Similarly, a priest claiming that he hasn’t time to hear confessions because of his various social engagement, parish committees etc. would be well advised to rearrange his priorities starting from the fact that he is a priest first, and a social worker fifth, or seventh.

Looking at today’s UK, I can’t avoid thinking that the confession problem is largely a priestly creation, originated through: a) lack of encouragement to go to confession during the homily; b) short and “strange” confession times (eg. 30 minutes, and then the confessor has to go to celebrate Mass); c) priests often showing up late for confession time, so the 30 minutes are rather 25; d) in the sum of all this, the unspoken message that confession is not really so important.

If there was the habit – or perhaps, the obligation – for priests to dedicate more time to confession (say: at least two hours a week, divided in at least three days during the week, of which at least one suitably late after working hours) and the correspondent encouragement, frequently repeated, to go to confession, I think things would change rather rapidly. I may be too optimistic here, but I think that the biggest problem is not one of lack of will, but lack of encouragement. The sheep are not very intelligent animals, or particularly active. They must be encouraged and guided frequently, perhaps with a bit of a rod and staff here and there; but then they react, and go in the desired direction.
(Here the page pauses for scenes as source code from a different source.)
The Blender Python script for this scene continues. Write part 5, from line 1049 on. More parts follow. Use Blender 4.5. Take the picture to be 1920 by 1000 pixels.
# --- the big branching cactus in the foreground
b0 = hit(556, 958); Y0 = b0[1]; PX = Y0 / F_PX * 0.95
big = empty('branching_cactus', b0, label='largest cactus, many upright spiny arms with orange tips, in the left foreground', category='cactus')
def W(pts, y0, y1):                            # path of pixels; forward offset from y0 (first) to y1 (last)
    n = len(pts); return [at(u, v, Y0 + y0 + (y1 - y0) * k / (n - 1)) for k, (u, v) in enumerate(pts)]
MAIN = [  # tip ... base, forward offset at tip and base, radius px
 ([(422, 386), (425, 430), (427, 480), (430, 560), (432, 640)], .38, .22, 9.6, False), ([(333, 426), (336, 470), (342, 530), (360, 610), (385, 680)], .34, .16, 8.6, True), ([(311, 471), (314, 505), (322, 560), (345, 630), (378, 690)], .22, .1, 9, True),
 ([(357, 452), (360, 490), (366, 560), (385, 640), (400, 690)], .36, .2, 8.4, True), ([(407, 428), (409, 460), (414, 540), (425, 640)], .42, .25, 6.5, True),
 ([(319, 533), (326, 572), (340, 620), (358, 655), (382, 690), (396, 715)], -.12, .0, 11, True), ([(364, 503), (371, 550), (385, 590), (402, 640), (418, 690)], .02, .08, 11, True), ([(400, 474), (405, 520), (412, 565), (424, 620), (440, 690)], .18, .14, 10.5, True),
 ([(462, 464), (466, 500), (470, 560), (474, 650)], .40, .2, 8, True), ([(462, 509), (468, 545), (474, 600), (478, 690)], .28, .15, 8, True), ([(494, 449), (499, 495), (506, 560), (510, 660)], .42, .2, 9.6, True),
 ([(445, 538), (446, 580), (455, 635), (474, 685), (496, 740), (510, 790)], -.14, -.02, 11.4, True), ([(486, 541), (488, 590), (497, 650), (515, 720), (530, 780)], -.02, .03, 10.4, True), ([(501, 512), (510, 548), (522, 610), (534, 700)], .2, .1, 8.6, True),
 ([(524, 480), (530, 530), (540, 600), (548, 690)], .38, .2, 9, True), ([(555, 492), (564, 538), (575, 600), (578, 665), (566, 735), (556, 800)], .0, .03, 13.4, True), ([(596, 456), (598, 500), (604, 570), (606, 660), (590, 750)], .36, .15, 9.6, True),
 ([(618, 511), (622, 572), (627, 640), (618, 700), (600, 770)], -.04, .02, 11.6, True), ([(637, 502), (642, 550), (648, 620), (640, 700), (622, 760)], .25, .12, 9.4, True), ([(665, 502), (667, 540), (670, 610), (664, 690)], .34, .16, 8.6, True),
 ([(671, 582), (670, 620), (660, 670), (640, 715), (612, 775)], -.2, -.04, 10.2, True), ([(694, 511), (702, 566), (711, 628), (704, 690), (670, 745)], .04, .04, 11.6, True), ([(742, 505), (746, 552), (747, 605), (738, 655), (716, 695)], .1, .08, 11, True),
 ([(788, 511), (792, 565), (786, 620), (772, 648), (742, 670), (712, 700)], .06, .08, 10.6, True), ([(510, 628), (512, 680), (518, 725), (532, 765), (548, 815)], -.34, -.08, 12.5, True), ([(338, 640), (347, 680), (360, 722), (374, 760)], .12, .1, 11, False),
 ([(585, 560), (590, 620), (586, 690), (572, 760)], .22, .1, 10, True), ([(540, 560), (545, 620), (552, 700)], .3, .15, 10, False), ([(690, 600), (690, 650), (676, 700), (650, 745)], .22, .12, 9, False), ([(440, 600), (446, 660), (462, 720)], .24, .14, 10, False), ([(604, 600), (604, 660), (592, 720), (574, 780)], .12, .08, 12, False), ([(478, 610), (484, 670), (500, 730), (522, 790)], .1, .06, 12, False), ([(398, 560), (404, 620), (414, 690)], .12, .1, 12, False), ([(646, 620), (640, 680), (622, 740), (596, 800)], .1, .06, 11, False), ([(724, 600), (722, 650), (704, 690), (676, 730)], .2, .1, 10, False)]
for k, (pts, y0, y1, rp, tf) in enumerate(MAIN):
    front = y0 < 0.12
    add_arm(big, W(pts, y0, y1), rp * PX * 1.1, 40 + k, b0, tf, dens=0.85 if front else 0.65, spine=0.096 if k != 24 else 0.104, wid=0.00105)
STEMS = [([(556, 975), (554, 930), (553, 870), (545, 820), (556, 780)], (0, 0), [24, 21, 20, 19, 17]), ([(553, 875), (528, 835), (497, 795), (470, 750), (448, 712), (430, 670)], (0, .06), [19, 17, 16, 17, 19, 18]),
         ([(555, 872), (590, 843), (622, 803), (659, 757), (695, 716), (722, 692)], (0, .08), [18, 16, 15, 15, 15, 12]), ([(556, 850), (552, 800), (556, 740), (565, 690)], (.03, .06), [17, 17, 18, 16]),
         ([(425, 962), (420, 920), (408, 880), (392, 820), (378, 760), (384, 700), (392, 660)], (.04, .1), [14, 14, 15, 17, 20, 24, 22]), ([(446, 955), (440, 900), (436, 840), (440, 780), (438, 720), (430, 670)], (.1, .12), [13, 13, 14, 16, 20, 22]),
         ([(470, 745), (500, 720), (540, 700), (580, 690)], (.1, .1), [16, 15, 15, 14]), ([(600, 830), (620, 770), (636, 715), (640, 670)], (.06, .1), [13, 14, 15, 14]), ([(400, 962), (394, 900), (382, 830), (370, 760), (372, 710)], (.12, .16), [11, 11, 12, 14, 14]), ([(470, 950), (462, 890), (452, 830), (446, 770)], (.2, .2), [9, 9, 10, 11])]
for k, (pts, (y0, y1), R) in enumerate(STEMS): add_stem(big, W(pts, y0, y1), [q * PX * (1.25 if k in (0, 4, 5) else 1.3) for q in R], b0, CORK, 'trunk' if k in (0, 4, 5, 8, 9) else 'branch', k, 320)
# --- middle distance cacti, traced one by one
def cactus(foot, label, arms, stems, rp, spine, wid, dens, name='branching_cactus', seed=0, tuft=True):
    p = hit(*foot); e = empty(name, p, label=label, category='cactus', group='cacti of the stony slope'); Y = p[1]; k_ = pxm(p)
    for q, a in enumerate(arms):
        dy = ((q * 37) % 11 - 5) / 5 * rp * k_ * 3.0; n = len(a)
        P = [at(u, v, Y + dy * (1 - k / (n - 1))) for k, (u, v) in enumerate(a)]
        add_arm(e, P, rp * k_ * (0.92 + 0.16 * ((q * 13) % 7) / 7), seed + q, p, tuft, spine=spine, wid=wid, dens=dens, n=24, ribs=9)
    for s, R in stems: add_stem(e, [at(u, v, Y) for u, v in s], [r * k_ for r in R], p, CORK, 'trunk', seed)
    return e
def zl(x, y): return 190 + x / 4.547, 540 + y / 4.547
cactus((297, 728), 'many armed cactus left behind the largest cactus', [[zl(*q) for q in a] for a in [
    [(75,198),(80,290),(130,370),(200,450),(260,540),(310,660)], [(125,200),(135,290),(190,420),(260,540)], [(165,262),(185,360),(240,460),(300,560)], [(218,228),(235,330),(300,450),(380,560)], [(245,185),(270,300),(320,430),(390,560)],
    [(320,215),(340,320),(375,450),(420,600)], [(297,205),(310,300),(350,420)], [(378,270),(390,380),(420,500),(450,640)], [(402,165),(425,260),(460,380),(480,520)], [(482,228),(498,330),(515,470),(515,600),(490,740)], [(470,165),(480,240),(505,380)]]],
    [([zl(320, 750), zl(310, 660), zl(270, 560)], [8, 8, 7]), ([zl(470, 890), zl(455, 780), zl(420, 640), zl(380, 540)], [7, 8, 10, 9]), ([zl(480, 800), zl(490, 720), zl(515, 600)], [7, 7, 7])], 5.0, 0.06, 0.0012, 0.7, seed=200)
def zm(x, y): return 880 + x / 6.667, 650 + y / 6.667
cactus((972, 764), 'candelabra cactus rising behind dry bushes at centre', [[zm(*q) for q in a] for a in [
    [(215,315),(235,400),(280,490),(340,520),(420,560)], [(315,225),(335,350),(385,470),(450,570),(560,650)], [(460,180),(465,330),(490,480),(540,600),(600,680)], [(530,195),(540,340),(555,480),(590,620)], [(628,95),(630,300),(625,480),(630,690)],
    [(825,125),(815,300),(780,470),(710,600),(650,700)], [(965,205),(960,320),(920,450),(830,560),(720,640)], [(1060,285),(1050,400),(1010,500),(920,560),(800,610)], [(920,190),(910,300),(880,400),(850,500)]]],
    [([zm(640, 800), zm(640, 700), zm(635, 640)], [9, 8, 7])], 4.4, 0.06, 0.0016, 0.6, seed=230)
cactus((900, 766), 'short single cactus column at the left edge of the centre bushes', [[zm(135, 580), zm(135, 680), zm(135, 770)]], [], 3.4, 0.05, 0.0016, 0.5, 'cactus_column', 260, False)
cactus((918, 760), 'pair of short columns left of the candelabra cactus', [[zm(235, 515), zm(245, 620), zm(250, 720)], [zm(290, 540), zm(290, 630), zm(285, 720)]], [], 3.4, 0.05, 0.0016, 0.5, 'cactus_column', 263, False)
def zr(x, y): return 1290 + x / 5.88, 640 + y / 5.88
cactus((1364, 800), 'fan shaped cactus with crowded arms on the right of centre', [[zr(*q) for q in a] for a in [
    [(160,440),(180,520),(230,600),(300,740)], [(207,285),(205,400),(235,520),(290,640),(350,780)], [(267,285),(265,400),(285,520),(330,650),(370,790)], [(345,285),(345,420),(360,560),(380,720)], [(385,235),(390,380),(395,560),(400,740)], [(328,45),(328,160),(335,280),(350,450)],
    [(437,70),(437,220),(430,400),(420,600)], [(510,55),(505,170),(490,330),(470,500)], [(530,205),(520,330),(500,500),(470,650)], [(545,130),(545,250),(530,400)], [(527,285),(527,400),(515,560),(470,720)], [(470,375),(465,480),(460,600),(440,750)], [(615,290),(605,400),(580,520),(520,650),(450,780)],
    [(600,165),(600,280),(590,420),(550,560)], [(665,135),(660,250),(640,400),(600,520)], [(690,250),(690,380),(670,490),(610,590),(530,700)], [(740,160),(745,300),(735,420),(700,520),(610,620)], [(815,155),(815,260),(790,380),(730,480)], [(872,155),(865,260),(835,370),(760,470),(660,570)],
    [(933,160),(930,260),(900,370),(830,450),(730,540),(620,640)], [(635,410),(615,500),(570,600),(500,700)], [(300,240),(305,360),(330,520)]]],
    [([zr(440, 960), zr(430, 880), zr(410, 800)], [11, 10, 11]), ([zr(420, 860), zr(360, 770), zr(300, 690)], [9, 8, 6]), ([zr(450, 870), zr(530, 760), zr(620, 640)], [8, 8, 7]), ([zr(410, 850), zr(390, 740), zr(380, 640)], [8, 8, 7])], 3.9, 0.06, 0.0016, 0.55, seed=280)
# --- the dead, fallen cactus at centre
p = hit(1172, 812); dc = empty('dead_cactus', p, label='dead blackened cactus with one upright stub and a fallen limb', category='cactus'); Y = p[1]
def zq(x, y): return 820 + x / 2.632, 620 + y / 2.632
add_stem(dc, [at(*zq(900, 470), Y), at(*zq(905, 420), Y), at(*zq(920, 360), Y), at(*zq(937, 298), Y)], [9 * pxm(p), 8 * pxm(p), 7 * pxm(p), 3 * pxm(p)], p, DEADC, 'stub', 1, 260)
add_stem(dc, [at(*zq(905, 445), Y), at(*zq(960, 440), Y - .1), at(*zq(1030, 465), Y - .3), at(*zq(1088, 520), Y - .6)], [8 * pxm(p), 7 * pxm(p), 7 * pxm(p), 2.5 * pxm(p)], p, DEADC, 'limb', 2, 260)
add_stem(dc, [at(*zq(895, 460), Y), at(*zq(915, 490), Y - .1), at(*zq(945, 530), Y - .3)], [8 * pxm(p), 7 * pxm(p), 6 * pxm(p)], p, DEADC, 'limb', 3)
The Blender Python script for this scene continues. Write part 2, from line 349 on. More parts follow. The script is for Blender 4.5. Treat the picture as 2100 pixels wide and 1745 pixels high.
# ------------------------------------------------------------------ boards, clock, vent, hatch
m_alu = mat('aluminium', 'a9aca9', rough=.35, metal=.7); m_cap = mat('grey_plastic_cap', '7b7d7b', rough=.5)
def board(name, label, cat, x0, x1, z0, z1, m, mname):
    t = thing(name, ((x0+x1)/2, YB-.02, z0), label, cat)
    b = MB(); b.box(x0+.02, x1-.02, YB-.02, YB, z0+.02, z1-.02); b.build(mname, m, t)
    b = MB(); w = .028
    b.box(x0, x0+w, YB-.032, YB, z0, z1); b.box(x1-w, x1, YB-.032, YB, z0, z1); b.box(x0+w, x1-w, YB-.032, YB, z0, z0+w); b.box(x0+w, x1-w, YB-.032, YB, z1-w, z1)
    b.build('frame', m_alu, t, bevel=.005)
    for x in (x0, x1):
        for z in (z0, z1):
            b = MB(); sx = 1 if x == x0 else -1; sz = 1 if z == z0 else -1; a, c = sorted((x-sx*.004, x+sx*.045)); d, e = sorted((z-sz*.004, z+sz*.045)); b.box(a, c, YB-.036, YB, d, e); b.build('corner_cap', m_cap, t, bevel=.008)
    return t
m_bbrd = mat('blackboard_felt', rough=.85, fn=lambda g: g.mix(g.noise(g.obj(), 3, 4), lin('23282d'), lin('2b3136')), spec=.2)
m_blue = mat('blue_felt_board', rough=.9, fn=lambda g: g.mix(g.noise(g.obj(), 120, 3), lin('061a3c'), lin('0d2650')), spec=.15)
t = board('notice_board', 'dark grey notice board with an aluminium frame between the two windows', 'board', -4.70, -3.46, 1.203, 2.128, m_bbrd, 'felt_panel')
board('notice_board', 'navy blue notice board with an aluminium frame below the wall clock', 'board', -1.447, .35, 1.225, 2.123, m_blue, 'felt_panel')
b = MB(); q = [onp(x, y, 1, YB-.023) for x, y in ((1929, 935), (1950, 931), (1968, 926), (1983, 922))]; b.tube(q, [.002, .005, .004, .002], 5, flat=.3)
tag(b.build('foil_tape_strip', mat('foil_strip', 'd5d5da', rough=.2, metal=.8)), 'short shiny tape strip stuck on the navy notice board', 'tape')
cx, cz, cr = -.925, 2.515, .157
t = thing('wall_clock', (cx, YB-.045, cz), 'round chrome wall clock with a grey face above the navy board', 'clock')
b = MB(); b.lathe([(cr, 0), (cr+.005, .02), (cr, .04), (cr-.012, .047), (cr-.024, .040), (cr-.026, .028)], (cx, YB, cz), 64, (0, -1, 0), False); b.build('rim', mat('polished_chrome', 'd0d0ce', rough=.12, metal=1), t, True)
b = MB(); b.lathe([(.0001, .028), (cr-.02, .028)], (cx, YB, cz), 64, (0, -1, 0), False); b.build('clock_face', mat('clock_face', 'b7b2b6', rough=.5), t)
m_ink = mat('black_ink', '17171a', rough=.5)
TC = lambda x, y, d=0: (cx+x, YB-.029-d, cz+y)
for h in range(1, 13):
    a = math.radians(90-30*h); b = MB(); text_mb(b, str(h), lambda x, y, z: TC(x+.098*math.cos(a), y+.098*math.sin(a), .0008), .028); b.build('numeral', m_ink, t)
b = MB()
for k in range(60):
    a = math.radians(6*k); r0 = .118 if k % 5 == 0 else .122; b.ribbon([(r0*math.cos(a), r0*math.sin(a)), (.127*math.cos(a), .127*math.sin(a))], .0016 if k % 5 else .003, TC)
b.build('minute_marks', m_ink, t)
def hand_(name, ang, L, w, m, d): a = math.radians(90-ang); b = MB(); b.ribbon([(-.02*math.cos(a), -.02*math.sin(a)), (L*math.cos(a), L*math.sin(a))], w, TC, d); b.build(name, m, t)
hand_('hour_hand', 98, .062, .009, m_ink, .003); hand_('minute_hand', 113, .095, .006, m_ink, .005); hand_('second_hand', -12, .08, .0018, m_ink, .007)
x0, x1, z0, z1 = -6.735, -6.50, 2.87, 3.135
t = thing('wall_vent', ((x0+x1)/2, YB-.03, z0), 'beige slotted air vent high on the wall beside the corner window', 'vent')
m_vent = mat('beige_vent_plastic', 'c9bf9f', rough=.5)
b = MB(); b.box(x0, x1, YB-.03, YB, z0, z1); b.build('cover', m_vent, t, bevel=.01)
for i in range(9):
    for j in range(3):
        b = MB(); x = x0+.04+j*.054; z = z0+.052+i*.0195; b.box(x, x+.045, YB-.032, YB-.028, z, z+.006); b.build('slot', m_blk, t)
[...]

Let me conclude this with a short message to those among my readers who might be thinking about conversion, or thinking to come back to the sacraments, but are scared to present themselves in front of the confessor, fearing that he will skin them alive. Every practising Catholic will confirm to you that this is very, very unlikely to be the case. Even most priest who are lions from the pulpits are lambs in the confessional. If you go there with the right spirit, you’ll be absolutely fine and will get out of the confessional enriched by a beautiful spiritual experience, and wondering what the worries were all about.